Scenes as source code
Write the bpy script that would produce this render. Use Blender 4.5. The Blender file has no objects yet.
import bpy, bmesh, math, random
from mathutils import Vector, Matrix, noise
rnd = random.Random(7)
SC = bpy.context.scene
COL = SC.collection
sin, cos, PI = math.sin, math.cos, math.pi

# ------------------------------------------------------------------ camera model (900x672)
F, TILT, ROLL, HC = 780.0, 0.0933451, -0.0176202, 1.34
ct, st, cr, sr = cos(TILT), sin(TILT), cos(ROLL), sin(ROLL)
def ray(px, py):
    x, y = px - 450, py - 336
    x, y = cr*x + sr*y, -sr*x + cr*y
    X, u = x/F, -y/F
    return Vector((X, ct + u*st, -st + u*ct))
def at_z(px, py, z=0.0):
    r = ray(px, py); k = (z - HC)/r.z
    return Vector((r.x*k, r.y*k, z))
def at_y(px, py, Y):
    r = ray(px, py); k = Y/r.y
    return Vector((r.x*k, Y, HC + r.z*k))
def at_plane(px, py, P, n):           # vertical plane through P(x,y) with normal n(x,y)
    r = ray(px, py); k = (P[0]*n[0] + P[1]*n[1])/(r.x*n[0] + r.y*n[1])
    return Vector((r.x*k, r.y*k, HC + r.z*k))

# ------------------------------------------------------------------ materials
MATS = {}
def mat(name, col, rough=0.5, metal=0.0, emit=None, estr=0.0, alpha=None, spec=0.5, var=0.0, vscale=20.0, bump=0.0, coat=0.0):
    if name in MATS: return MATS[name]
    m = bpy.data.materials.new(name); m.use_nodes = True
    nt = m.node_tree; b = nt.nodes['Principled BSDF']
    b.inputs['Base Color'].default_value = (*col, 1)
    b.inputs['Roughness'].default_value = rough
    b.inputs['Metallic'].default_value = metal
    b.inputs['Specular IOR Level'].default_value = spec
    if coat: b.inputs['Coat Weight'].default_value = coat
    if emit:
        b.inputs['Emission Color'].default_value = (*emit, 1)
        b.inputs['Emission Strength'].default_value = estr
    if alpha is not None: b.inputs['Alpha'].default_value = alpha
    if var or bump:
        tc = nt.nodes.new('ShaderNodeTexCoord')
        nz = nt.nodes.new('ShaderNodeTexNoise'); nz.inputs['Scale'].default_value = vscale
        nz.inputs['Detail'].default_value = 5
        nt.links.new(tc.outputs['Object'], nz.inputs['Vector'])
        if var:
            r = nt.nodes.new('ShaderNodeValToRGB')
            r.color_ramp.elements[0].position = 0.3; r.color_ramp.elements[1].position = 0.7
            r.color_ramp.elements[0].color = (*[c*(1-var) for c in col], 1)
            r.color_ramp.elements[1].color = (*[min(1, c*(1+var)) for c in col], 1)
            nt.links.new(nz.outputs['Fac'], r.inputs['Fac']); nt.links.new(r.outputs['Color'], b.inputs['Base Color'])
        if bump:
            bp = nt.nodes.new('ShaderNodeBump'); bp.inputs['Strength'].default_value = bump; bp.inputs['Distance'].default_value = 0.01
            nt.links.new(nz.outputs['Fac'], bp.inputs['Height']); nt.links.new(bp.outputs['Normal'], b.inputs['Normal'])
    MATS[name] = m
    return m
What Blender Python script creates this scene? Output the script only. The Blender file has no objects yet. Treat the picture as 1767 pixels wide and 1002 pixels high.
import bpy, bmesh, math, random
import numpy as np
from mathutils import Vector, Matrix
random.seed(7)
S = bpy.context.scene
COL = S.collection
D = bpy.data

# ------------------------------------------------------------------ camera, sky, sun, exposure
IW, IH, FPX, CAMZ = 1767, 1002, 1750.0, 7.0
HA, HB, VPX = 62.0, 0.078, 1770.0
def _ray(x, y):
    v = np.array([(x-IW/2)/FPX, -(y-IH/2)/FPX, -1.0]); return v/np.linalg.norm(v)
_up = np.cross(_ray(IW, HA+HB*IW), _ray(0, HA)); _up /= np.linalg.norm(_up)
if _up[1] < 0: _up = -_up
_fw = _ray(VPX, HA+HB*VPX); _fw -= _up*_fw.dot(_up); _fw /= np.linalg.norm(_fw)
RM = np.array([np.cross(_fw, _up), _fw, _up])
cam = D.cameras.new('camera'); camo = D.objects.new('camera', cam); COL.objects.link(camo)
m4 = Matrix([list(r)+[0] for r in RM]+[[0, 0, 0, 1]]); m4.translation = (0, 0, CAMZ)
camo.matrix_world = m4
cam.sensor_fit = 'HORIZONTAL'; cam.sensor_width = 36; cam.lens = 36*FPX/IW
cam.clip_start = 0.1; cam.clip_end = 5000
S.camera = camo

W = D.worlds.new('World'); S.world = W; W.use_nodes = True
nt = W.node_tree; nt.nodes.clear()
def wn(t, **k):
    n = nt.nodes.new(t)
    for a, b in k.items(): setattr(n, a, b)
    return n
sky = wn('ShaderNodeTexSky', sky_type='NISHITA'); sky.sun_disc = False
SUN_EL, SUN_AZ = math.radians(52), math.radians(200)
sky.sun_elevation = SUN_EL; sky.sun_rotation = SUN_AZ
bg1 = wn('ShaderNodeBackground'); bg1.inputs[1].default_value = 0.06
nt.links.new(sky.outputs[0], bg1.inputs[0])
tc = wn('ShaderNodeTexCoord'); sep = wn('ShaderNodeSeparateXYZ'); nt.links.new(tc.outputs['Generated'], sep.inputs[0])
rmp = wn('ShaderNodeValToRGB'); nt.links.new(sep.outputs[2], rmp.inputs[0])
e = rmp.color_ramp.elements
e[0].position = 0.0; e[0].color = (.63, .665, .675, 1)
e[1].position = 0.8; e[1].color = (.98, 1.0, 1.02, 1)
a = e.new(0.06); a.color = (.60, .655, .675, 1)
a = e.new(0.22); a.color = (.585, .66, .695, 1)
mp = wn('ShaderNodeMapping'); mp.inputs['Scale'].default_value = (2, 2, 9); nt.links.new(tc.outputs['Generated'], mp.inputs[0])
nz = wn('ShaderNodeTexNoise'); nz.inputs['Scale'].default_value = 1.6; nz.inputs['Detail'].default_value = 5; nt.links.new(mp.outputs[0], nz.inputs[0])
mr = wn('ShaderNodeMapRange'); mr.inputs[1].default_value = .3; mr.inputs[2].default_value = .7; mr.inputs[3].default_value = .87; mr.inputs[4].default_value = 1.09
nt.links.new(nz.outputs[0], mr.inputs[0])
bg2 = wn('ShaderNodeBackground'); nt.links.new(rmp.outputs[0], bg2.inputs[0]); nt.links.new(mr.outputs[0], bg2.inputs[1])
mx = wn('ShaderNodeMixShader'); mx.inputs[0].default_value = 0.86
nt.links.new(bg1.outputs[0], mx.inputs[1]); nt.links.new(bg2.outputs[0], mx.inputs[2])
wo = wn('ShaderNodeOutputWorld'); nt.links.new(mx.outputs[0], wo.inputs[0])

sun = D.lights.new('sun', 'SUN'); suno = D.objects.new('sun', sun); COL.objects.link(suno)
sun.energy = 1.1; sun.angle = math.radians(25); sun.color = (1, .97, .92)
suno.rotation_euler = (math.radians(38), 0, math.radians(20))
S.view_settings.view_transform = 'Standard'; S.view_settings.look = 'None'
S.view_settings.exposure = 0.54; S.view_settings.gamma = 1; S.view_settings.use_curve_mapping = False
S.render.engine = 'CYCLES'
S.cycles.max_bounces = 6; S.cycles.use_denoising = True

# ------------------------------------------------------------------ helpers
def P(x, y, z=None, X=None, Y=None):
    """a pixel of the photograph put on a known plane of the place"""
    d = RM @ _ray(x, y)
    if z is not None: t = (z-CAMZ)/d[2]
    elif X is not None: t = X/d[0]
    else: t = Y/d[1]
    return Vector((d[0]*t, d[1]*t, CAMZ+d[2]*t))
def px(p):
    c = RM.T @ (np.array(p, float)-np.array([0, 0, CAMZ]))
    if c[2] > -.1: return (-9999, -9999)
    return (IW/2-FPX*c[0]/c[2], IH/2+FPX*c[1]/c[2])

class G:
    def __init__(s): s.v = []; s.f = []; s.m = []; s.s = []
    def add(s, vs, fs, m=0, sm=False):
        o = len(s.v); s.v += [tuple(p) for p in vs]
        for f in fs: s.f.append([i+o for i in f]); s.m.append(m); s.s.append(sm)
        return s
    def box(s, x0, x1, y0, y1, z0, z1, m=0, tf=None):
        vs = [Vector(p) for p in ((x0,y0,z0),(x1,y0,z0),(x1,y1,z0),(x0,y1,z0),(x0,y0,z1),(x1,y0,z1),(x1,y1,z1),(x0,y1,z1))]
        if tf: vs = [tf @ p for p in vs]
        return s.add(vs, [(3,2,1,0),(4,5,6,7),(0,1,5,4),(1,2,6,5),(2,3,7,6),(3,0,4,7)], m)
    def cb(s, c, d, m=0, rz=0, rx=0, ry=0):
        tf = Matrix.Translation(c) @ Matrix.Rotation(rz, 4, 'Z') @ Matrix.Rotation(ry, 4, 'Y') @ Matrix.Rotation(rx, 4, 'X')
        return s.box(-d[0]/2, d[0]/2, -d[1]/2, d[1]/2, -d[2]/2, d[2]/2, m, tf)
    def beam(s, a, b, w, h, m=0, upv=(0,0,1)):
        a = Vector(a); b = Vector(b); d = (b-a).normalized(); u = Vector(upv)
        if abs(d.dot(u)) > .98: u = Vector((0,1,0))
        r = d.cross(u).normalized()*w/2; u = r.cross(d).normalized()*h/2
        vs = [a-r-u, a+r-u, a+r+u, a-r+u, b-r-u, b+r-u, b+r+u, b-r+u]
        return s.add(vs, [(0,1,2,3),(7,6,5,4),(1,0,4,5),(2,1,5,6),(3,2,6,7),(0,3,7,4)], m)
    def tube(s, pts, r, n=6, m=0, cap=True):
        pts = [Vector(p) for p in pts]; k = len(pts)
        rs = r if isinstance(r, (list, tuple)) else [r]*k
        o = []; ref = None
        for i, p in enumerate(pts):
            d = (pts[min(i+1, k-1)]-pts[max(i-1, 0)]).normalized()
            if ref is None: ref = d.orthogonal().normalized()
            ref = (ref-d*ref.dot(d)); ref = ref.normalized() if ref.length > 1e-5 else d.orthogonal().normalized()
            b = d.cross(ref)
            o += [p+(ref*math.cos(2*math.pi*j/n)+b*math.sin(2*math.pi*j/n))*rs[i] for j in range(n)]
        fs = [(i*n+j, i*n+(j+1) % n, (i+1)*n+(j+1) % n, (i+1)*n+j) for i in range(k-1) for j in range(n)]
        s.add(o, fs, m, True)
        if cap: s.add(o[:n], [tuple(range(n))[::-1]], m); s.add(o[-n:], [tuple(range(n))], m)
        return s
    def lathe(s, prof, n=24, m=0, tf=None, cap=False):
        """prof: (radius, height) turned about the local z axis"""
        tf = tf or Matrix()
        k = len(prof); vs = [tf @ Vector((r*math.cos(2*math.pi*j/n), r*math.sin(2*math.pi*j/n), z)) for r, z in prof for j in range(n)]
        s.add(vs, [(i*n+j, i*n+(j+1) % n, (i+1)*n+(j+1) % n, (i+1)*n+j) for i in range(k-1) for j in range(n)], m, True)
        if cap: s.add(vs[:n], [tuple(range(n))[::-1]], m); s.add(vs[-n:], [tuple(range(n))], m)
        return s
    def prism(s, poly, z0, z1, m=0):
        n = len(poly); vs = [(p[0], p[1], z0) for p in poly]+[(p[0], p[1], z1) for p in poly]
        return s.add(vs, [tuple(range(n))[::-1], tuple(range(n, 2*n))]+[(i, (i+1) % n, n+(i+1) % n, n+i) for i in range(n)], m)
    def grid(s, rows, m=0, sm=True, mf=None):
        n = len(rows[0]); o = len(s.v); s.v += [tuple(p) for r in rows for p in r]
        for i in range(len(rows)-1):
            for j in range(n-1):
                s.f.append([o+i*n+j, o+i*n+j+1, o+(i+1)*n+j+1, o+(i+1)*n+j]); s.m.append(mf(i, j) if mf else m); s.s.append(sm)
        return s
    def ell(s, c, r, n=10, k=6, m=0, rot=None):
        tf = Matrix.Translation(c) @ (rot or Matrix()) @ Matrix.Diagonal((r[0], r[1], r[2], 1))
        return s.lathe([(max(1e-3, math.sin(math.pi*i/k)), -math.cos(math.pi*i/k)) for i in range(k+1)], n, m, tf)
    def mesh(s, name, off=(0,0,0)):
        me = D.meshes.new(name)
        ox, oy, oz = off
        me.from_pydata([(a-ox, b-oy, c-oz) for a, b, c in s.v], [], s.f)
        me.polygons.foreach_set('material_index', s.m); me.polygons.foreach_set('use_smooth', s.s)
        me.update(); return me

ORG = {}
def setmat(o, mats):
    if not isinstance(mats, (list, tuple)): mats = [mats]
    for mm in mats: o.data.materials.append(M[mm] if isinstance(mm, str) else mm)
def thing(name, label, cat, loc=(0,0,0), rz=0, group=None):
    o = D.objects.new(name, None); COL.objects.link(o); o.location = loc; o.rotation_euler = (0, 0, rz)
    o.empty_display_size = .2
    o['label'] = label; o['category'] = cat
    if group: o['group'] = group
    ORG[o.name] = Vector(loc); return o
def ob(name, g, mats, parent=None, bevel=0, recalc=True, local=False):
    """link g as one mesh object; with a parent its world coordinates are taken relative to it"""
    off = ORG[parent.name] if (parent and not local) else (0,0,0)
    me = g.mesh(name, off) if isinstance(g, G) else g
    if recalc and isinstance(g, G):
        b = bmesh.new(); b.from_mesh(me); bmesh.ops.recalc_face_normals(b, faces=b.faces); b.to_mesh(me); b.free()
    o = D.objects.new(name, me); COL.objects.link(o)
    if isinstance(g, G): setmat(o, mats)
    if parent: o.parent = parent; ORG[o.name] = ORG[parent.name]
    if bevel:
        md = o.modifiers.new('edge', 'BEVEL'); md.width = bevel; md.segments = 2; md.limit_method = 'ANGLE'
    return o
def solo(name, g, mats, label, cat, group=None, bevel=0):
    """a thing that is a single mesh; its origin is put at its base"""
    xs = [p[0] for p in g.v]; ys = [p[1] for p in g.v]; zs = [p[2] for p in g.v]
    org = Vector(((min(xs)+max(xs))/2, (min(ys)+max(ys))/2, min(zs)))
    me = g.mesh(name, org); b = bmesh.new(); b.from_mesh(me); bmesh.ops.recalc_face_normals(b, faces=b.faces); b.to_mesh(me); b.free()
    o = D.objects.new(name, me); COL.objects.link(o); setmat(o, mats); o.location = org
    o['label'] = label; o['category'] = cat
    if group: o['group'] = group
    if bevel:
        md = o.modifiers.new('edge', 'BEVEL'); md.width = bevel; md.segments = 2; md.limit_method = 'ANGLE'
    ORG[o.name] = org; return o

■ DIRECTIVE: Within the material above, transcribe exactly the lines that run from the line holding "What Blender Python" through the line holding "D = bpy.data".

■ THE SOLUTION:
What Blender Python script creates this scene? Output the script only. The Blender file has no objects yet. Treat the picture as 1767 pixels wide and 1002 pixels high.
import bpy, bmesh, math, random
import numpy as np
from mathutils import Vector, Matrix
random.seed(7)
S = bpy.context.scene
COL = S.collection
D = bpy.data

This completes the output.